**LISTED RECORDS:**
▬▬▬▬▬▬▬▬▬▬

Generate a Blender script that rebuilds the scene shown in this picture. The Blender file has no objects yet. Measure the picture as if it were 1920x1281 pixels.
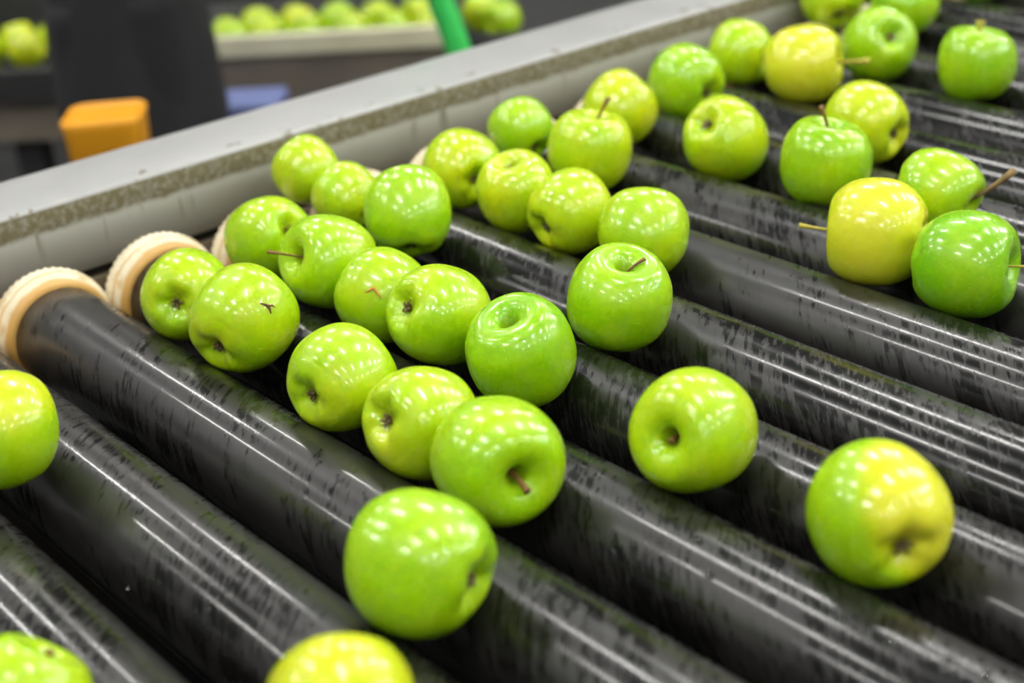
import bpy, bmesh, math, random
from mathutils import Vector, Matrix, noise

S = bpy.context.scene
C = S.collection

# ------------------------------------------------------------------ camera
cd = bpy.data.cameras.new('camera')
cam = bpy.data.objects.new('camera', cd)
C.objects.link(cam)
cam.location = (1.22457, -0.44126, 1.42634)
cam.rotation_euler = (1.13492, 0.08202, 0.89447)
cd.sensor_width = 36.0
cd.lens = 58.257
cd.clip_start = 0.02
cd.clip_end = 60
cd.dof.use_dof = True
cd.dof.focus_distance = 1.12
cd.dof.aperture_fstop = 3.8
cd.dof.aperture_blades = 7
S.camera = cam

# ------------------------------------------------------------------ world and exposure
W = bpy.data.worlds.new('hall')
S.world = W
W.use_nodes = True
bg = W.node_tree.nodes['Background']
bg.inputs['Color'].default_value = (0.94, 0.97, 1.0, 1)
bg.inputs['Strength'].default_value = 0.12
S.view_settings.view_transform = 'Standard'
S.view_settings.look = 'None'
S.view_settings.gamma = 1
S.view_settings.use_curve_mapping = False
S.view_settings.exposure = 0.55
LAMP_POWER = 88.0


# ------------------------------------------------------------------ helpers
def tag(o, label=None, cat=None, group=None, kind=None):
    if label: o['label'] = label
    if cat: o['category'] = cat
    if group: o['group'] = group
    if kind: o['kind'] = kind
    return o


def obj(name, bm, m, parent=None, smooth=True, loc=None):
    me = bpy.data.meshes.new(name)
    bmesh.ops.recalc_face_normals(bm, faces=bm.faces)
    bm.to_mesh(me)
    bm.free()
    if smooth:
        for p in me.polygons: p.use_smooth = True
    me.materials.append(m)
    o = bpy.data.objects.new(name, me)
    C.objects.link(o)
    if loc: o.location = loc
    if parent: o.parent = parent
    return o


def empty(name, loc=(0, 0, 0), rz=0):
    o = bpy.data.objects.new(name, None)
    C.objects.link(o)
    o.location = loc
    o.rotation_euler = (0, 0, rz)
    o.empty_display_size = 0.05
    return o


def box(bm, c, s, bevel=0.0):
    r = bmesh.ops.create_cube(bm, size=1)
    bmesh.ops.scale(bm, vec=s, verts=r['verts'])
    bmesh.ops.translate(bm, vec=c, verts=r['verts'])
    if bevel:
        es = list({e for v in r['verts'] for e in v.link_edges})
        bmesh.ops.bevel(bm, geom=es, offset=bevel, segments=2, affect='EDGES', profile=0.5)


def lathe_x(bm, prof, seg=72, caps=True, tooth=None):
    """surface of revolution about x; prof = [(x, r)]"""
    rings = []
    for i, (x, r) in enumerate(prof):
        ring = []
        for k in range(seg):
            a = 2 * math.pi * k / seg
            rr = r
            if tooth and i in tooth and k % 2: rr = r - 0.0013
            ring.append(bm.verts.new((x, rr * math.cos(a), rr * math.sin(a))))
        rings.append(ring)
    for a, b in zip(rings[:-1], rings[1:]):
        for k in range(seg):
            bm.faces.new((a[k], a[(k + 1) % seg], b[(k + 1) % seg], b[k]))
    if caps:
        bm.faces.new(rings[0][::-1])
        bm.faces.new(rings[-1])
    return rings


def tube(bm, pts, rad, seg=10):
    pts = [Vector(p) for p in pts]
    rings = []
    up = Vector((0.13, 0.31, 0.94))
    for i, p in enumerate(pts):
        d = (pts[min(i + 1, len(pts) - 1)] - pts[max(i - 1, 0)]).normalized()
        s = d.cross(up)
        if s.length < 1e-3: s = d.cross(Vector((1, 0, 0)))
        s.normalize()
        t = s.cross(d)
        up = t
        r = rad[i] if isinstance(rad, (list, tuple)) else rad
        rings.append([bm.verts.new(p + (s * math.cos(2 * math.pi * k / seg) + t * math.sin(2 * math.pi * k / seg)) * r) for k in range(seg)])
    for a, b in zip(rings[:-1], rings[1:]):
        for k in range(seg):
            bm.faces.new((a[k], a[(k + 1) % seg], b[(k + 1) % seg], b[k]))
    bm.faces.new(rings[0][::-1])
    bm.faces.new(rings[-1])


def smooth_path(pts, n=8):
    pts = [Vector(p) for p in pts]
    P = [pts[0] * 2 - pts[1]] + pts + [pts[-1] * 2 - pts[-2]]
    out = []
    for i in range(1, len(P) - 2):
        for j in range(n):
            t = j / n
            a, b, c, d = P[i - 1:i + 3]
            out.append(0.5 * ((2 * b) + (c - a) * t + (2 * a - 5 * b + 4 * c - d) * t * t + (3 * b - a - 3 * c + d) * t ** 3))
    out.append(pts[-1])
    return out


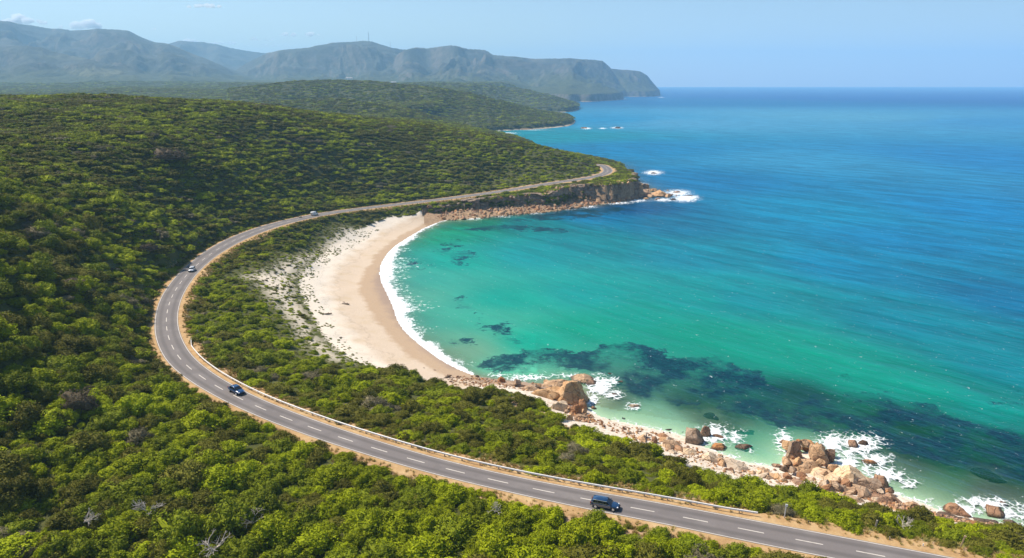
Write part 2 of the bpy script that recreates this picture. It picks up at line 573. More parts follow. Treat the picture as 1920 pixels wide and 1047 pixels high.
# ------------------------------------------------------------------ far hills and mountains
LAYERS = [  # ridge pixels, distance of the ridge, front run, back run, foot height, gully depth
    ("near_valley", [(420,196),(520,190),(640,184),(700,193),(800,214),(880,238),(922,252),(935,262)], 1180, 260, 300, -4, .10),
    ("mid", [(430,172),(560,157),(640,156),(700,158),(760,164),(820,170),(880,180),(940,194),(1000,210),(1060,223),(1096,232),(1110,239),(1118,250)], 1640, 330, 500, -3, .10),
    ("mid2", [(760,162),(850,163),(920,167),(980,173),(1030,184),(1066,195),(1084,202),(1096,210),(1104,224)], 2500, 380, 700, -3, .12),
    ("m1", [(-500,70),(-250,40),(-100,30),(0,38),(60,40),(130,51),(180,55),(240,58),(290,77),(330,88),(380,108),(430,128),(480,144),(560,160),(640,178)], 5400, 2300, 2500, 60, .62),
    ("m1b", [(-400,80),(-100,90),(0,85),(40,85),(80,88),(110,98),(170,113),(250,134),(330,152),(400,175)], 4000, 900, 900, 60, .35),
    ("m2", [(200,110),(310,86),(335,78),(380,78),(410,84),(440,90),(480,95),(510,99),(600,104),(700,130)], 7600, 2200, 1800, 60, .35),
    ("m3", [(340,165),(400,148),(440,132),(470,112),(500,97),(540,94),(580,90),(620,82),(640,80),(680,77),(700,80),(735,91),(760,92),(775,96),(790,112),(805,126),(840,146),(900,165)], 5600, 1900, 1500, 60, .7),
    ("m4", [(700,130),(760,104),(780,97),(800,98),(845,95),(880,101),(910,102),(925,112),(960,115),(1000,119),(1060,120),(1100,122),(1130,124),(1140,132),(1150,142),(1160,158),(1172,172),(1184,195)], 5200, 1750, 1500, -8, .65),
    ("m5", [(1060,140),(1120,135),(1150,137),(1180,140),(1200,142),(1213,150),(1226,166),(1240,182),(1250,200)], 5000, 520, 900, -8, .45),
]
CLIFFY = dict(mid=7.0, mid2=12.0, m4=32.0, m5=30.0)
FY = np.exp(np.linspace(math.log(960), math.log(11500), 700))
FU = np.linspace(-1.1, .34, 980)
FUU, FYY = np.meshgrid(FU, FY)
def far_height(U_, Y_):
    sh = U_.shape
    u, y = U_.ravel(), Y_.ravel()
    x = u * y
    uc = np.interp(y, [900, 1180, 1290, 1400, 1500, 1750, 2100, 2700, 3300, 3900, 4600], [-.16, -.075, -.10, -.05, -.02, -.01, .0, .0, .055, .06, .08])
    cl = smooth(0, .07, uc - u)
    z = -6 + (6 + np.interp(y, [900, 1200, 2000, 3000, 4000, 9000], [30, 44, 64, 80, 92, 150])) * cl
    z = z + (fbm(x / 330, y / 330, 21) - .5) * 26 * cl * smooth(900, 1500, y)
    for nm, rid, Yr, wf, wb, zf, gd in LAYERS:
        a = np.array(rid, float)
        R = ony(a[:, 0], a[:, 1], Yr)
        ru, rz = R[:, 0] / R[:, 1], R[:, 2]
        zr = np.interp(u, ru, rz, left=-60, right=-60)
        edge = smooth(0, .012, u - ru[0]) if ru[0] > -.6 else 1.0
        amp = wf * .10
        yr = Yr + (fbm(u * 14, u * 0 + Yr, 5, 3) - .5) * wf * .5
        t = (y - yr)
        t = np.where(t < 0, t / wf, t / wb)
        # spurs and gullies break up the slopes
        wx = x + (fbm(x / (wf * .5), y / (wf * .5), 31, 3) - .5) * wf * .5
        wy = y + (fbm(x / (wf * .5), y / (wf * .5), 57, 3) - .5) * wf * .5
        sp = .65 * ridged(wx / (wf * .34), wy / (wf * .62) + Yr, int(Yr) % 97, 5) + .35 * ridged(wx / (wf * .13), wy / (wf * .16), int(Yr) % 89, 4)
        sp = np.clip((sp - .35) / .5, 0, 1)
        tt = np.clip(np.abs(t), 0, 1)
        pr = .5 * (1 + np.cos(math.pi * tt))
        pr = .55 * pr + .45 * (1 - tt)
        mid = np.clip(4 * tt * (1 - tt), 0, 1)
        hh = zf + (zr - zf) * np.clip(pr * (1 - gd * mid * (1 - sp) * 1.5), 0, 1)
        hh = np.where(zr > zf + 1, hh, -60) 
        hh = np.where(tt < 1, hh, -60)
        if nm in CLIFFY:
            hh = hh + CLIFFY[nm] * smooth(.5, 2.5, hh)
        z = np.maximum(z, hh)
    z = np.where(z < .2, np.minimum(z, -2), z)
    return z.reshape(sh)
FZ = far_height(FUU, FYY)
FX = FUU * FYY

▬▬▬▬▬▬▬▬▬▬

**TASK PROMPT:** On how many lines does the word "objects" appear? Answer with only the number.

**COMPLETE ANSWER:** 7